The ATO says If you have fame, the fortune is also yours

The ATO has released in October 2022 a draft tax determination (TD 2022/D3) disallowing the use of an individual's fame by related entities. In summary, this is where a person licence the use of their “name, image and likeness” (“NIL”) to a company or family trust, and income received for the use of the person’s fame is split from the other earnings. However, there seems to be a “backflip” from ATO on their previous views as expressed through PCG 2017/D11, which provided guidance on what is acceptable income-splitting of a professional sportsperson's 'public fame' or 'image' (although that guidance was withdrawn in August 2018).
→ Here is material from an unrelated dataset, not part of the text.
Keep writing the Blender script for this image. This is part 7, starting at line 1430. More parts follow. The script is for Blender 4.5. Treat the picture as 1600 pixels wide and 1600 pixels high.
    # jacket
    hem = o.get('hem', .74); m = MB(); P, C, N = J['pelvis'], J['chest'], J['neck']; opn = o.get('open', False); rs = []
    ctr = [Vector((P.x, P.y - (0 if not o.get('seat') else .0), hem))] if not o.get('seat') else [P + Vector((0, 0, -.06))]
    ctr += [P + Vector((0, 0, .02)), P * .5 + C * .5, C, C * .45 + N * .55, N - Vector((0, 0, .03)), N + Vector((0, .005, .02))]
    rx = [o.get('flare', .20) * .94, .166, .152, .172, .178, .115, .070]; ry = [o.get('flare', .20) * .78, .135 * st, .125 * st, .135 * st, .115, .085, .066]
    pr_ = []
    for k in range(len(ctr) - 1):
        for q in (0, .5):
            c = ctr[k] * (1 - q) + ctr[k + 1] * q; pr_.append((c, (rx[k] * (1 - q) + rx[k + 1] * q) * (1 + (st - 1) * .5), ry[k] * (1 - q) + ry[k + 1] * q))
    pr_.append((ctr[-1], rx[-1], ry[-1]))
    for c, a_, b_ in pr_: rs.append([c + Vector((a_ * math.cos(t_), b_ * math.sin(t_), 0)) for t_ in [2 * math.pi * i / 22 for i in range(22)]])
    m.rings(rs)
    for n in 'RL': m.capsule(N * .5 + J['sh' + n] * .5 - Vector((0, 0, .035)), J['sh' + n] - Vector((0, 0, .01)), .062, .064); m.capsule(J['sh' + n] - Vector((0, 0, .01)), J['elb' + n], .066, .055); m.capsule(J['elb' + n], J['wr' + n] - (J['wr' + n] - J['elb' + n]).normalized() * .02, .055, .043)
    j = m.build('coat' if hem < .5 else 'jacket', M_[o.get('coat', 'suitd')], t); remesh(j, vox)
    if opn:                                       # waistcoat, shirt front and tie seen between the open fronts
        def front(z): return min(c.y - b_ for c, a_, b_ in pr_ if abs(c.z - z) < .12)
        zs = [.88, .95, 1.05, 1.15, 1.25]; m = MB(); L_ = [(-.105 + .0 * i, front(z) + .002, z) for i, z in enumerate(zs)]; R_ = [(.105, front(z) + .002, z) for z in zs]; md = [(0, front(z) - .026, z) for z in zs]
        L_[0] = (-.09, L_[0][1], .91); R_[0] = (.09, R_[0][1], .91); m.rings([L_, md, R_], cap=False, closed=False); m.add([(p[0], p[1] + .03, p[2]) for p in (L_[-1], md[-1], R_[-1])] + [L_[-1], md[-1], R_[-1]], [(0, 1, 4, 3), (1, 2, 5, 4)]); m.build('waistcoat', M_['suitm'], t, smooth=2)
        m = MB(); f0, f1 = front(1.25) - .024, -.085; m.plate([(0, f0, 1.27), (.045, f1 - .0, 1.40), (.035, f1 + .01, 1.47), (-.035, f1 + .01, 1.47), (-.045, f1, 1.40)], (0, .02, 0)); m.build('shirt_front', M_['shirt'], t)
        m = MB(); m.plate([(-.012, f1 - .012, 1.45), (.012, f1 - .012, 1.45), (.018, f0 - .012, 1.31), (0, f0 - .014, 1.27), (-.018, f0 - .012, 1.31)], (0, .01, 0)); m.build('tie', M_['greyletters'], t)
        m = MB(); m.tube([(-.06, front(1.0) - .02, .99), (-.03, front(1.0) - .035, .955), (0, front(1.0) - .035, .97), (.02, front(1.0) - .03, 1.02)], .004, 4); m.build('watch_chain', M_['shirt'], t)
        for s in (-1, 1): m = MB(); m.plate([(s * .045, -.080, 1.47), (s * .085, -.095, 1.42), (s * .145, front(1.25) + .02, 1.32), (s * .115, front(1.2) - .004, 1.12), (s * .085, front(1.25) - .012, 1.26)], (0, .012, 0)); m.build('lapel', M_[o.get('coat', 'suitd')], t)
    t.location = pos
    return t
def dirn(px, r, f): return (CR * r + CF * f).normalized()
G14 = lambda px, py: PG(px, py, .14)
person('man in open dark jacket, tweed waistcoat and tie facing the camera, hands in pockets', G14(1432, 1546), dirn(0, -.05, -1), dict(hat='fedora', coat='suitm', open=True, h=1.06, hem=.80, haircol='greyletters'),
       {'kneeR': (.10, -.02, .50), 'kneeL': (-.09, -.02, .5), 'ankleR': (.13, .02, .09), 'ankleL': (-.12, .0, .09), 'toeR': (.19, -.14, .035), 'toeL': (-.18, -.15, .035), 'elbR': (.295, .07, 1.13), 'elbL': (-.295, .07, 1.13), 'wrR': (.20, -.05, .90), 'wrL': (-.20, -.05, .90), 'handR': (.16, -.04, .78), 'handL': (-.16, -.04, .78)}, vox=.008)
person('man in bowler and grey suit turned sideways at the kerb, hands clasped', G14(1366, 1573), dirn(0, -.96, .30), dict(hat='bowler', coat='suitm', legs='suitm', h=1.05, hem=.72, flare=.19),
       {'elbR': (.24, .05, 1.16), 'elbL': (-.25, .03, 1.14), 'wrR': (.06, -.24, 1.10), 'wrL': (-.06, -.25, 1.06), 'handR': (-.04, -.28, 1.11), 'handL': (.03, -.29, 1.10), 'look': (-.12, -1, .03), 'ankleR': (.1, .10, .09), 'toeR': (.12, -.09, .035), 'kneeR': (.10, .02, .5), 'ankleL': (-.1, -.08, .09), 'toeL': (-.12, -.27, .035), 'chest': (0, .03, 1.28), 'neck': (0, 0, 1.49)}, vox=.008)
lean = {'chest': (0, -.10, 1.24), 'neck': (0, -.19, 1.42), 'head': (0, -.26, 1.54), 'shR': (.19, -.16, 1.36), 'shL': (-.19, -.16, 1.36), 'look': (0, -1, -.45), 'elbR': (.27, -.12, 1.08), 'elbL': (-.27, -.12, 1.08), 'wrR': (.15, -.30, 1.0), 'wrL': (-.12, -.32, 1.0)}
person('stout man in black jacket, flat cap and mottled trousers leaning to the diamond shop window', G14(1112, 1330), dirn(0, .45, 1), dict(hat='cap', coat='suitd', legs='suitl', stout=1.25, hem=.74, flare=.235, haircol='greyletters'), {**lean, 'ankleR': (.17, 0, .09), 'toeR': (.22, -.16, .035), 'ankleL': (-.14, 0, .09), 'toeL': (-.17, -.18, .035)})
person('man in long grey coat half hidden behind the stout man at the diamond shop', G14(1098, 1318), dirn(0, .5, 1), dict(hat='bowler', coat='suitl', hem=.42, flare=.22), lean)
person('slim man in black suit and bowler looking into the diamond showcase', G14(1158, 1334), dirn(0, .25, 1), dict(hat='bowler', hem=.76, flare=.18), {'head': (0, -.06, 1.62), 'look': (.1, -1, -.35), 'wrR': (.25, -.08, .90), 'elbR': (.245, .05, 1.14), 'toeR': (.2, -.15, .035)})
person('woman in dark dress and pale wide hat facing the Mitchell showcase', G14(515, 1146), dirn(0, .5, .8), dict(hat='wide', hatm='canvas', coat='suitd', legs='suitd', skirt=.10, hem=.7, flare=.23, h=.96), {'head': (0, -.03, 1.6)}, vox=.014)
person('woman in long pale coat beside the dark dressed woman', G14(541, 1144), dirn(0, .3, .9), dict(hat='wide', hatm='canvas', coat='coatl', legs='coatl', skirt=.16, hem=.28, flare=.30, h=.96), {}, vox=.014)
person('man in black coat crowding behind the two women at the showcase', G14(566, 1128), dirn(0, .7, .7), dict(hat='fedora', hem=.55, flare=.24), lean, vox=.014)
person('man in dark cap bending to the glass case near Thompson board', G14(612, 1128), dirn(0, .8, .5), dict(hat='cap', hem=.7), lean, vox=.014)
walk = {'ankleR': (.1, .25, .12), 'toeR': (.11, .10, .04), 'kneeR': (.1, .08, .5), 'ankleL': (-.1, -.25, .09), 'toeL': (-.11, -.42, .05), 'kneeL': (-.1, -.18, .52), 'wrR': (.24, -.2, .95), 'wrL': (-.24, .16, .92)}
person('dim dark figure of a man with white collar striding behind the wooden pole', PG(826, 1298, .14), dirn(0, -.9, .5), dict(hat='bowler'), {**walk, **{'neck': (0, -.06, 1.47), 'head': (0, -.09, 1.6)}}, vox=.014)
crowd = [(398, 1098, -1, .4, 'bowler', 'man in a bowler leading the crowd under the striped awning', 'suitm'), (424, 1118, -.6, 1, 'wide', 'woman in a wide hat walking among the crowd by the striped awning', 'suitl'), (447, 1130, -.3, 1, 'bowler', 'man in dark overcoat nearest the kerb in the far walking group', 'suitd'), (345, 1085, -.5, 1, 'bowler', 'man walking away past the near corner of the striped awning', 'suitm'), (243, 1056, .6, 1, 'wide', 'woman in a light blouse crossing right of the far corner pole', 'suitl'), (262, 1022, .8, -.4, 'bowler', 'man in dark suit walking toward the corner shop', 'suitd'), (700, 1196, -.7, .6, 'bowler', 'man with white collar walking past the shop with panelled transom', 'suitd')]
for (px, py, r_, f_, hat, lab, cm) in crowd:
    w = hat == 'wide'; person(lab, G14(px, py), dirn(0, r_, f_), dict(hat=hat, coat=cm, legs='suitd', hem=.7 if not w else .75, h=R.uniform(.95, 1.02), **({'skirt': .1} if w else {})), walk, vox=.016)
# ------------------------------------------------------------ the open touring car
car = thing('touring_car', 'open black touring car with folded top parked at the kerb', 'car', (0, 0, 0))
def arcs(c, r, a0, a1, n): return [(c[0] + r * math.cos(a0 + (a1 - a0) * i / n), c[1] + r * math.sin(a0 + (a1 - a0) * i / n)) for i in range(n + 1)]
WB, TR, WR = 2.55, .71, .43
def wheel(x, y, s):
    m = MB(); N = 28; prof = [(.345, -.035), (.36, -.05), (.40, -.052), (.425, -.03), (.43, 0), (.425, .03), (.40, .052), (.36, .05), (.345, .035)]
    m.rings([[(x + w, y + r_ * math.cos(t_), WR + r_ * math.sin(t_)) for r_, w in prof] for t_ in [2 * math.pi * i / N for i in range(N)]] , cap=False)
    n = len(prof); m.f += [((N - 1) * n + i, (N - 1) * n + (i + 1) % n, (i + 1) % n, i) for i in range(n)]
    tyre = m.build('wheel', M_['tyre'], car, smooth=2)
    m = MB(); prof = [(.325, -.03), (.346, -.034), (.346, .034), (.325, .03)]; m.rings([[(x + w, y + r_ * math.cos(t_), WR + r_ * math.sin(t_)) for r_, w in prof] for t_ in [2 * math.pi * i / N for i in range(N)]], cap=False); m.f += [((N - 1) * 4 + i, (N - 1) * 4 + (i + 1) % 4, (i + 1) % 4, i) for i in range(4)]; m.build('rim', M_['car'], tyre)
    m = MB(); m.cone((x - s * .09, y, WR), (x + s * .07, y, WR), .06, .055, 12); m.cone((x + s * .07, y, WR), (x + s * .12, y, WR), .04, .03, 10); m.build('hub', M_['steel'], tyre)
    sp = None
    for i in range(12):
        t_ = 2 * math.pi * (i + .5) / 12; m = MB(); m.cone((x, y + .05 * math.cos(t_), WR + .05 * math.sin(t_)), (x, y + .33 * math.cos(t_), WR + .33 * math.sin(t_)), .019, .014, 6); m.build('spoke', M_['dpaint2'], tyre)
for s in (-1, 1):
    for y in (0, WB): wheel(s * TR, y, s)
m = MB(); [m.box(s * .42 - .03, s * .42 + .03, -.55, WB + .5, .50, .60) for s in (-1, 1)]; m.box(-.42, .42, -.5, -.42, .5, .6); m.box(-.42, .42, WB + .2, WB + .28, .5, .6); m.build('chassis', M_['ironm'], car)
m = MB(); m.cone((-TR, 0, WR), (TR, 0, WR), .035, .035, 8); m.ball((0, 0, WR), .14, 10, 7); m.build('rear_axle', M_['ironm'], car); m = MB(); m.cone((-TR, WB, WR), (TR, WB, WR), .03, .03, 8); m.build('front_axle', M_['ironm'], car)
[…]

How this changed view came about

The Commissioner has relied on several case law precedents to form the view that under Australian law, an individual with fame has no property in that fame and therefore cannot vest or transfer any property in their fame to another entity. That is, the common law of Australia does not recognise as a proprietary right an individual's ability to exploit their fame separately from an accompanying business. Consequently, there is no recognised proprietary right (common law or otherwise) in an individual's fame that is capable of transfer or assignment. 

The outcome of this view is that where an individual has licenced the use of their fame to a related entity, and that related entity receives a fee for the exploitation of that fame, the new determination provides that any income received by the related entity is deemed to be ordinary income of the individual to whom the fame belongs to. This is because the individual could not under law provide any property in their fame to the related entity that the related entity could then allow a third party to use for a fee.

Impact on you or your clients

Many famous persons, particularly professional sportspeople, have used their NIL in obtaining income outside of their professional sport, such as sponsorships and endorsements deals. Similar arrangements also exists for celebrities and other public figures.

A traditional arrangement in these cases is for the famous person to licence their NIL to a related entity (most commonly a family trust in Australia), so that any NIL deals are signed with the related entity rather than the individual themselves. This then allows an income-splitting arrangement whereby the individual receives an amount of compensation for the exploitation of their NIL, leaving the remaining payment under the deal taxed in the hands of other family members or entities. Per the withdrawn PCG 2017/D11, up to 10% these payments can be treated as the income of the associated resident third-party under the safe-harbour arrangement.

However, with this new draft determination, even the 10% amount is no longer allowable, as the Commissioner’s new interpretation is 100% of the income must be attributed to the individual to whom the fame belongs to. This squarely closes the door to this type of income-splitting arrangement.

Transitional arrangement

Under TD 2022/D3, the ATO has made commitment to allow taxpayers who have in good faith relied upon PCG 2017/D11 to continue receiving income from the arrangement until 1 July 2023. This means there is no immediate need to change your existing arrangements for the 2023 financial year, and you have a window of opportunity between now and 30 June 2023 to review and revise you or your client’s tax affairs to align with the requirements under the new tax determination.

For most Australian taxpaying individuals, unfortunately they will have no option but to comply with the new tax determination as the complexities and tax cost of being a non-resident with Australian-sourced income could far outweigh any tax saving gained. However, for those top-tier international stars with significant international exposure, it may now be worthwhile for those individuals and their advisers to weigh up the pros and cons of changing their tax residency, particularly if they do not have strong ties to Australia. 

The reality is that many other countries around the world, particularly the US, continues to recognise an individual’s rights to control how their name, likeness, or other identifying information is used or exploited for commercial gains. Adding to that the generally more tax-friendly environment towards businesses and wealthy individuals, there may be an argument for taking up the tax residency in another jurisdiction for you or your client.